Federal budget looked more like Christmas giving

Apparently we had a federal budget last week. It seemed more like Christmas.

Our new Minister of Finance, Bill Morneau, dressed as Santa Clause landed on our roof top and slid down the chimney bearing gifts for all. Throw financial caution to the wind, this is the season for giving.

To help celebrate Christmas in March, nicely wrapped gifts were placed under the tree for family, friends, and even strangers. If you live north of the 49th parallel you received something special.

Don’t get me wrong, I enjoy the season of giving as much as any of us. My problem is that little nagging question about who’s going to pay for all this?

Our new government’s initial plan was to invest in Canada with significant infrastructure projects. Things like new highways, subways, and other public transit. Tangible benefits that would add to the Canadian economy in the years to come.

Very little of the spending was directed at investing on infrastructure. Money was spent on programs, a little here a little there.

The second part of the initial plan was there would be a deficit of $10 billion. The logic appears that if $10 billion of overspending is good then $30 billion of over-spending is even better.

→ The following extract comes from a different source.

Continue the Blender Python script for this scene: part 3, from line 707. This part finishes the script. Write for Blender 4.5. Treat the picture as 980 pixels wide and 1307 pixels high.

Lots of gifts and lots of deficit

Under that formula the budget gets a perfect 10 out of 10. Lots of gifts and lots of deficit.

Regardless of how hard I try to understand this I keep coming up short. One of my thought processes has been: if I handed in this type of a budget back in my school days how would an economics professor have graded my paper?

If I was lucky I could hope for an F for Failure. On the extreme side this type of economic logic might have been cause to expel me from the course.

This is not a political statement. I think the country was due for a political change and democracy works better when one party does not retain power for too long a period.

I have great respect for our new finance minister and the new government’s fresh strategy of giving a diverse cabinet more say in governing our country. Most of the handouts in our recent budget could be classified as admirable.

 

You could make a strong argument that some of these causes should have received even greater government support. The issue is not the worthiness of these government initiatives.

It is simply a matter of finance. The world we live in is based on cash flow. That applies to individual investors who save in order to have cash flow to spend and as they see fit.

Cash flow the guiding force

Cash flow is the guiding force to how companies manage their own resources. It also applies to all levels of government.

The government has been warning over indulgent consumers about overspending because of the financial carnage that can occur when debt gets out of hand. Some Canadians will go bankrupt and that inevitable tragic result will happen sooner if interest rates start to rise.

If I was a member of the federal cabinet I would seek out some of the best economic minds in our country and asked them to form a committee to examine at what point Canada has to declare bankruptcy. That is not a doomsday prediction, it is simply arithmetic.

Debt comes with interest and interest has to be paid. The consequences of having too much debt with unmanageable interest payments is bankruptcy.

We know this to be true because we have seen it in other jurisdictions we refer to as third world countries.

The laws of economic gravity mean that if Canada does not start acting more fiscally responsible we have the potential of bankruptcy.